** start Available data **

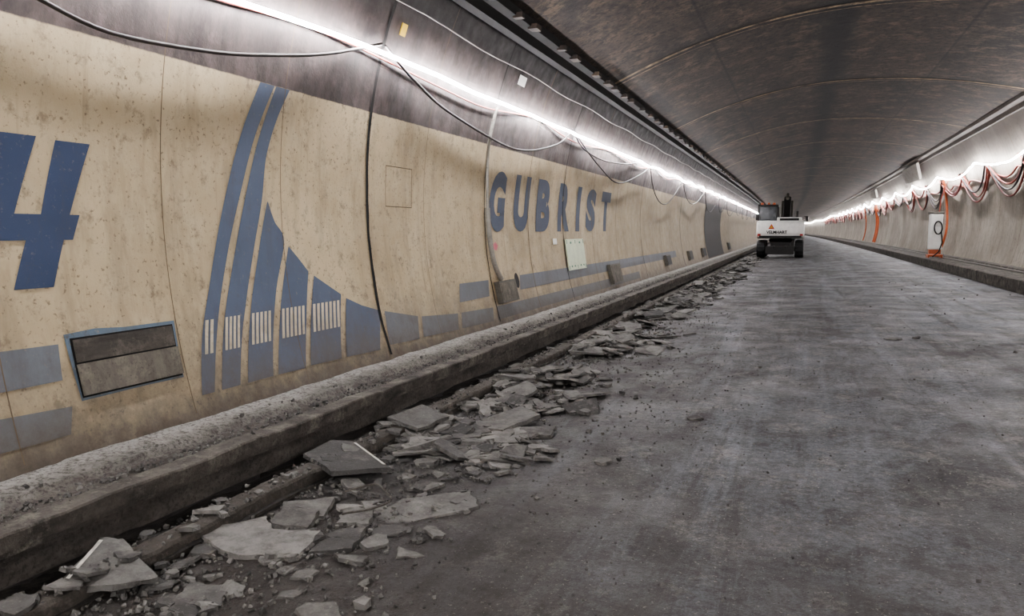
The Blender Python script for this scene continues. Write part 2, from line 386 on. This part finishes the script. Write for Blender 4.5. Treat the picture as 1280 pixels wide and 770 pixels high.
def wbox(v, f, y0, y1, z0, z1, d0, d1, W=WL, lean=0):
    b = len(v)
    for (y, z) in ((y0-lean, z0), (y1-lean, z0), (y1, z1), (y0, z1)):
        v.append(W(y, z, d0)); v.append(W(y, z, d1))
    f += [(b+1, b+3, b+5, b+7), (b, b+1, b+3, b+2), (b+2, b+3, b+5, b+4), (b+4, b+5, b+7, b+6), (b+6, b+7, b+1, b)]
nr = bpy.data.objects.new('wall_niche_box', None); COL.objects.link(nr)
def child(name, parts, mat, parent):
    v, f = [], []
    for p in parts: wbox(v, f, *p)
    return obj(name, v, f, mat, parent=parent)
q = wall_paint('blue_outline', [[(3.09, 1.008), (3.3, 1.02), (3.5, 1.004), (3.905, 1.0), (3.895, .8), (3.885, .625), (3.6, .63), (3.115, .625), (3.105, .8)]], paint('faded_blue_paint', (88, 106, 122), .9), .008); q.parent = nr
q = wall_paint('recess_shadow', [[(3.12, .982), (3.88, .978), (3.875, .64), (3.122, .64)]], M_SOOT, .012); q.parent = nr
child('upper_plank', [(3.134, 3.866, .84, .970, .014, .020)], M_PATCH2, nr)
child('lower_plank', [(3.130, 3.870, .650, .830, .014, .034)], M_PATCH, nr)
M_GB = M_GREYBOX
for (a, b, c, d) in ((9.50, 10.12, .60, .90), (15.85, 16.75, .44, .86), (23.0, 23.8, .52, .84), (28.0, 28.9, .5, .85), (32.2, 33.2, .5, .86), (44.5, 45.6, .5, .9)):
    jb = bpy.data.objects.new('junction_box', None); COL.objects.link(jb)
    child('box_body', [(a, b, c, d, .012, .09)], M_GB, jb); child('box_lid', [(a+.04, b-.04, c+.03, d-.03, .09, .10)], M_PATCH if a < 20 else M_DARK, jb)
v = []
for i in range(20):
    a = 2*math.pi*i/20
    v.append(WL(10.38+.09*math.cos(a), .87+.11*math.sin(a), .012))
obj('drilled_core_hole', v, [tuple(range(20))], M_BLACK)
for (p, m) in (((6.70, 6.80, 3.49, 3.60, .01, .02), M_YELLOW), ((9.9, 10.15, 3.58, 3.70, .01, .02), M_WHITE), ((12.35, 12.55, 1.36, 1.46, .01, .02), M_WHITE)):
    tg = bpy.data.objects.new('wall_tag', None); COL.objects.link(tg); child('tag_plate', [p], m, tg)
sg = bpy.data.objects.new('emergency_sign', None); COL.objects.link(sg)
child('board', [(13.05, 14.2, .88, 1.44, .01, .03)], M_SIGN, sg)
fig = []
for c0 in (13.33, 13.92):
    fig += [[(c0-.05, 1.30), (c0+.05, 1.30), (c0+.05, 1.39), (c0-.05, 1.39)], [(c0-.09, 1.1), (c0+.09, 1.1), (c0+.09, 1.28), (c0-.09, 1.28)],
            [(c0-.17, 1.20), (c0-.09, 1.16), (c0-.09, 1.22), (c0-.15, 1.27)], [(c0+.09, 1.2), (c0+.18, 1.12), (c0+.19, 1.17), (c0+.09, 1.27)],
            [(c0-.14, .93), (c0-.06, .93), (c0, 1.1), (c0-.08, 1.1)], [(c0+.07, .93), (c0+.15, .93), (c0+.08, 1.1), (c0, 1.1)]]
fig += [[(13.60, .9), (13.64, .9), (13.64, 1.42), (13.60, 1.42)], [(13.07, .89), (13.11, .89), (13.11, 1.43), (13.07, 1.43)], [(14.14, .89), (14.18, .89), (14.18, 1.43), (14.14, 1.43)]]
q = wall_paint('pictograms', fig, M_GREEN, .034); q.parent = sg

# ------------------------------------------------------------------ cables
def curve(name, splines, rad, mat, parent=None, res=2):
    c = bpy.data.curves.new(name, 'CURVE'); c.dimensions = '3D'; c.bevel_depth = rad; c.bevel_resolution = res
    for pts in splines:
        s = c.splines.new('POLY'); s.points.add(len(pts)-1)
        for i, p in enumerate(pts): s.points[i].co = (*p, 1)
    c.materials.append(mat); ob = bpy.data.objects.new(name, c); COL.objects.link(ob)
    if parent: ob.parent = parent
    return ob
def sag(ya, za, yb, zb, d, W=WL, off=.06, n=16, skew=0):
    out = []
    for i in range(n+1):
        s = i/n; y = ya+(yb-ya)*s; z = za+(zb-za)*s-d*4*s*(1-s)*(1+skew*(s-.5))
        out.append(W(y, z, off+.02*math.sin(s*math.pi)))
    return out
def led(name, W, zf, off):
    v, f = [], []; ys = []; y = Y0
    while y < 110: ys.append(y); y += .5
    while y < Y1: ys.append(y); y += 8
    for y in ys:
        p = W(y, zf(y), off); r = .014
        for dx, dz in ((-r, -r), (r, -r), (r, r), (-r, r)): v.append(p+Vector((dx, 0, dz)))
    for i in range(len(ys)-1):
        for j in range(4): f.append((i*4+j, i*4+(j+1) % 4, (i+1)*4+(j+1) % 4, (i+1)*4+j))
    return obj(name, v, f, M_LED)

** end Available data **

* **What you have to do**
Transcribe the listing above verbatim. Omit the pictures.

* **Answer for the task**
The Blender Python script for this scene continues. Write part 2, from line 386 on. This part finishes the script. Write for Blender 4.5. Treat the picture as 1280 pixels wide and 770 pixels high.
def wbox(v, f, y0, y1, z0, z1, d0, d1, W=WL, lean=0):
    b = len(v)
    for (y, z) in ((y0-lean, z0), (y1-lean, z0), (y1, z1), (y0, z1)):
        v.append(W(y, z, d0)); v.append(W(y, z, d1))
    f += [(b+1, b+3, b+5, b+7), (b, b+1, b+3, b+2), (b+2, b+3, b+5, b+4), (b+4, b+5, b+7, b+6), (b+6, b+7, b+1, b)]
nr = bpy.data.objects.new('wall_niche_box', None); COL.objects.link(nr)
def child(name, parts, mat, parent):
    v, f = [], []
    for p in parts: wbox(v, f, *p)
    return obj(name, v, f, mat, parent=parent)
q = wall_paint('blue_outline', [[(3.09, 1.008), (3.3, 1.02), (3.5, 1.004), (3.905, 1.0), (3.895, .8), (3.885, .625), (3.6, .63), (3.115, .625), (3.105, .8)]], paint('faded_blue_paint', (88, 106, 122), .9), .008); q.parent = nr
q = wall_paint('recess_shadow', [[(3.12, .982), (3.88, .978), (3.875, .64), (3.122, .64)]], M_SOOT, .012); q.parent = nr
child('upper_plank', [(3.134, 3.866, .84, .970, .014, .020)], M_PATCH2, nr)
child('lower_plank', [(3.130, 3.870, .650, .830, .014, .034)], M_PATCH, nr)
M_GB = M_GREYBOX
for (a, b, c, d) in ((9.50, 10.12, .60, .90), (15.85, 16.75, .44, .86), (23.0, 23.8, .52, .84), (28.0, 28.9, .5, .85), (32.2, 33.2, .5, .86), (44.5, 45.6, .5, .9)):
    jb = bpy.data.objects.new('junction_box', None); COL.objects.link(jb)
    child('box_body', [(a, b, c, d, .012, .09)], M_GB, jb); child('box_lid', [(a+.04, b-.04, c+.03, d-.03, .09, .10)], M_PATCH if a < 20 else M_DARK, jb)
v = []
for i in range(20):
    a = 2*math.pi*i/20
    v.append(WL(10.38+.09*math.cos(a), .87+.11*math.sin(a), .012))
obj('drilled_core_hole', v, [tuple(range(20))], M_BLACK)
for (p, m) in (((6.70, 6.80, 3.49, 3.60, .01, .02), M_YELLOW), ((9.9, 10.15, 3.58, 3.70, .01, .02), M_WHITE), ((12.35, 12.55, 1.36, 1.46, .01, .02), M_WHITE)):
    tg = bpy.data.objects.new('wall_tag', None); COL.objects.link(tg); child('tag_plate', [p], m, tg)
sg = bpy.data.objects.new('emergency_sign', None); COL.objects.link(sg)
child('board', [(13.05, 14.2, .88, 1.44, .01, .03)], M_SIGN, sg)
fig = []
for c0 in (13.33, 13.92):
    fig += [[(c0-.05, 1.30), (c0+.05, 1.30), (c0+.05, 1.39), (c0-.05, 1.39)], [(c0-.09, 1.1), (c0+.09, 1.1), (c0+.09, 1.28), (c0-.09, 1.28)],
            [(c0-.17, 1.20), (c0-.09, 1.16), (c0-.09, 1.22), (c0-.15, 1.27)], [(c0+.09, 1.2), (c0+.18, 1.12), (c0+.19, 1.17), (c0+.09, 1.27)],
            [(c0-.14, .93), (c0-.06, .93), (c0, 1.1), (c0-.08, 1.1)], [(c0+.07, .93), (c0+.15, .93), (c0+.08, 1.1), (c0, 1.1)]]
fig += [[(13.60, .9), (13.64, .9), (13.64, 1.42), (13.60, 1.42)], [(13.07, .89), (13.11, .89), (13.11, 1.43), (13.07, 1.43)], [(14.14, .89), (14.18, .89), (14.18, 1.43), (14.14, 1.43)]]
q = wall_paint('pictograms', fig, M_GREEN, .034); q.parent = sg

# ------------------------------------------------------------------ cables
def curve(name, splines, rad, mat, parent=None, res=2):
    c = bpy.data.curves.new(name, 'CURVE'); c.dimensions = '3D'; c.bevel_depth = rad; c.bevel_resolution = res
    for pts in splines:
        s = c.splines.new('POLY'); s.points.add(len(pts)-1)
        for i, p in enumerate(pts): s.points[i].co = (*p, 1)
    c.materials.append(mat); ob = bpy.data.objects.new(name, c); COL.objects.link(ob)
    if parent: ob.parent = parent
    return ob
def sag(ya, za, yb, zb, d, W=WL, off=.06, n=16, skew=0):
    out = []
    for i in range(n+1):
        s = i/n; y = ya+(yb-ya)*s; z = za+(zb-za)*s-d*4*s*(1-s)*(1+skew*(s-.5))
        out.append(W(y, z, off+.02*math.sin(s*math.pi)))
    return out
def led(name, W, zf, off):
    v, f = [], []; ys = []; y = Y0
    while y < 110: ys.append(y); y += .5
    while y < Y1: ys.append(y); y += 8
    for y in ys:
        p = W(y, zf(y), off); r = .014
        for dx, dz in ((-r, -r), (r, -r), (r, r), (-r, r)): v.append(p+Vector((dx, 0, dz)))
    for i in range(len(ys)-1):
        for j in range(4): f.append((i*4+j, i*4+(j+1) % 4, (i+1)*4+(j+1) % 4, (i+1)*4+j))
    return obj(name, v, f, M_LED)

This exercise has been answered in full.